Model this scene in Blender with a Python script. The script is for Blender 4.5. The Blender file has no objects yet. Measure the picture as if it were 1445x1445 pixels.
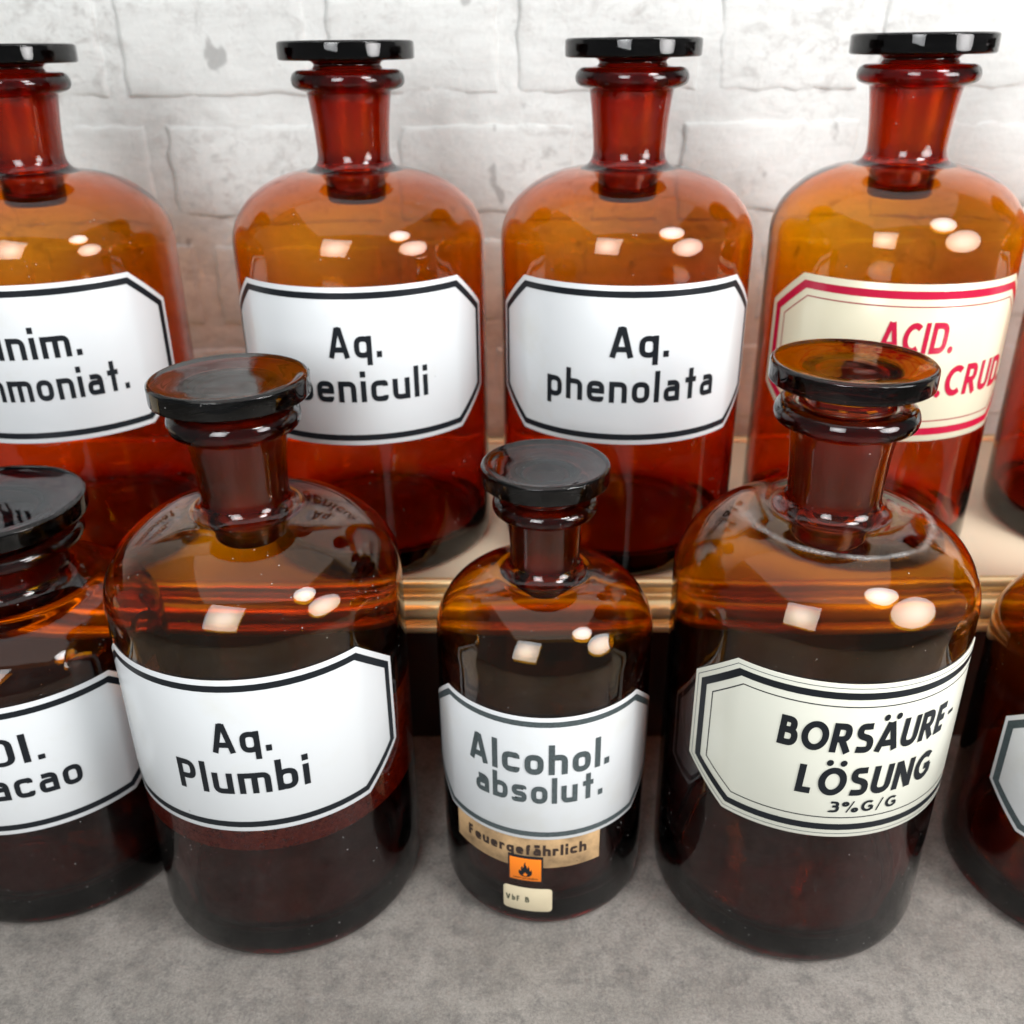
import bpy, bmesh, math, random
from mathutils import Vector, Matrix, noise

S = 0.4            # one layout unit (the camera's height above the table) in metres
PI = math.pi
random.seed(7)
scene = bpy.context.scene
COL = scene.collection

# ------------------------------------------------------------------ camera
cam_d = bpy.data.cameras.new('camera')
cam = bpy.data.objects.new('camera', cam_d)
COL.objects.link(cam)
cam.matrix_world = (Matrix.Translation((0, 0, 1.0 * S)) @ Matrix.Rotation(math.radians(90 - 26.008), 4, 'X')
                    @ Matrix.Rotation(math.radians(-0.594), 4, 'Z'))
cam_d.sensor_width = 36
cam_d.lens = 36 * 1345.9 / 1445
cam_d.clip_start = 0.01
cam_d.clip_end = 50
cam_d.dof.use_dof = True
cam_d.dof.focus_distance = 0.39
cam_d.dof.aperture_fstop = 8.5
scene.camera = cam

# ------------------------------------------------------------------ room light
world = bpy.data.worlds.new('World')
scene.world = world
world.use_nodes = True
bg = world.node_tree.nodes['Background']
bg.inputs[0].default_value = (0.93, 0.97, 1.0, 1)
bg.inputs[1].default_value = 0.20

scene.view_settings.view_transform = 'Standard'
scene.view_settings.look = 'None'
scene.view_settings.exposure = -0.14
scene.view_settings.gamma = 1.0

cy = scene.cycles
cy.max_bounces = 28
cy.transmission_bounces = 26
cy.glossy_bounces = 12
cy.diffuse_bounces = 4
cy.transparent_max_bounces = 12
cy.volume_bounces = 0
cy.caustics_reflective = True
cy.caustics_refractive = True
cy.blur_glossy = 0.3
cy.sample_clamp_indirect = 6.0
cy.use_denoising = True
scene.render.film_transparent = False


def lamp(name, loc, aim, shape, sx, sy, power, col, up=None):
    d = bpy.data.lights.new(name, 'AREA')
    d.shape = shape
    d.size = sx * S
    if shape in ('RECTANGLE', 'ELLIPSE'):
        d.size_y = sy * S
    d.energy = power
    d.color = col
    # diffuser brighter in its middle than at its rim
    d.use_nodes = True
    nt = d.node_tree
    em = nt.nodes['Emission']
    ge = nt.nodes.new('ShaderNodeNewGeometry')
    su = nt.nodes.new('ShaderNodeVectorMath'); su.operation = 'DISTANCE'
    su.inputs[1].default_value = (0.5, 0.5, 0)
    nt.links.new(ge.outputs['Parametric'], su.inputs[0])
    mr = nt.nodes.new('ShaderNodeMapRange')
    mr.interpolation_type = 'SMOOTHSTEP'
    mr.inputs['From Min'].default_value = 0.05
    mr.inputs['From Max'].default_value = 0.55
    mr.inputs['To Min'].default_value = 1.7
    mr.inputs['To Max'].default_value = 0.75
    nt.links.new(su.outputs['Value'], mr.inputs['Value'])
    nt.links.new(mr.outputs[0], em.inputs['Strength'])
    o = bpy.data.objects.new(name, d)
    COL.objects.link(o)
    loc = Vector(loc) * S
    aim = Vector(aim) * S
    z = (loc - aim).normalized()
    x = Vector(up) if up else Vector((0, 0, 1)).cross(z)
    x = (x - z * x.dot(z)).normalized()
    y = z.cross(x)
    m = Matrix((x, y, z)).transposed().to_4x4()
    m.translation = loc
    o.matrix_world = m
    return o


# window-shaped softbox up left, two round lamps up right
lamp('softbox_lamp', (-0.80, -1.10, 1.62), (-0.50, 0.13, 1.05), 'RECTANGLE', 1.05, 1.42, 7.2, (0.97, 0.985, 1.0), up=(0.99, -0.28, -0.09))
lamp('round_lamp', (1.27, -0.02, 2.06), (0.3, 1.15, 0.5), 'DISK', 0.74, 0.74, 3.6, (1.0, 0.985, 0.98))
lamp('round_lamp', (1.62, 0.02, 1.13), (0.3, 1.15, 0.45), 'DISK', 0.98, 0.98, 4.2, (1.0, 0.98, 0.975))

# light bounced back by the pale ceiling of the room
cl = bpy.data.lights.new('ceiling_bounce', 'AREA')
cl.shape = 'RECTANGLE'; cl.size = 4.6 * S; cl.size_y = 4.0 * S; cl.energy = 9.0; cl.color = (1.0, 0.99, 0.97)
clo = bpy.data.objects.new('ceiling_bounce', cl); COL.objects.link(clo)
clo.location = (0.1 * S, 0.2 * S, 3.7 * S)

# ------------------------------------------------------------------ materials


def mat(name):
    m = bpy.data.materials.new(name)
    m.use_nodes = True
    nt = m.node_tree
    for n in list(nt.nodes):
        nt.nodes.remove(n)
    out = nt.nodes.new('ShaderNodeOutputMaterial')
    return m, nt, out


def N(nt, typ, **kw):
    n = nt.nodes.new(typ)
    for k, v in kw.items():
        if k.startswith('i_'):
            n.inputs[k[2:].replace('_', ' ')].default_value = v
        else:
            setattr(n, k, v)
    return n


def ramp(nt, fac, stops):
    r = nt.nodes.new('ShaderNodeValToRGB')
    e = r.color_ramp.elements
    while len(e) < len(stops):
        e.new(0.5)
    for k, (p, c) in enumerate(stops):
        e[k].position = p
        e[k].color = (c, c, c, 1) if not isinstance(c, tuple) else (*c, 1)
    nt.links.new(fac, r.inputs[0])
    return r


def coords(nt):
    return N(nt, 'ShaderNodeTexCoord').outputs['Object']


def noise_tex(nt, vec, scale, detail=4, rough=0.55, dist=0.0):
    n = N(nt, 'ShaderNodeTexNoise')
    n.inputs['Scale'].default_value = scale
    n.inputs['Detail'].default_value = detail
    n.inputs['Roughness'].default_value = rough
    n.inputs['Distortion'].default_value = dist
    nt.links.new(vec, n.inputs['Vector'])
    return n


def mapping(nt, vec, scale=(1, 1, 1), loc=(0, 0, 0)):
    m = N(nt, 'ShaderNodeMapping')
    m.inputs['Scale'].default_value = scale
    m.inputs['Location'].default_value = loc
    nt.links.new(vec, m.inputs['Vector'])
    return m.outputs[0]


def mixc(nt, fac, a, b, mode='MIX'):
    m = N(nt, 'ShaderNodeMix', data_type='RGBA', blend_type=mode)
    for sock, v in ((m.inputs[0], fac), (m.inputs[6], a), (m.inputs[7], b)):
        if hasattr(v, 'is_linked') or hasattr(v, 'links'):
            nt.links.new(v, sock)
        elif isinstance(v, tuple):
            sock.default_value = (*v, 1)
        else:
            sock.default_value = v
    return m.outputs[2]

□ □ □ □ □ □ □

Write out again, exactly, the lines from the start of the listing up to the line containing "from mathutils import Vector, Matrix, noise", with both ends and without pictures.

Model this scene in Blender with a Python script. The script is for Blender 4.5. The Blender file has no objects yet. Measure the picture as if it were 1445x1445 pixels.
import bpy, bmesh, math, random
from mathutils import Vector, Matrix, noise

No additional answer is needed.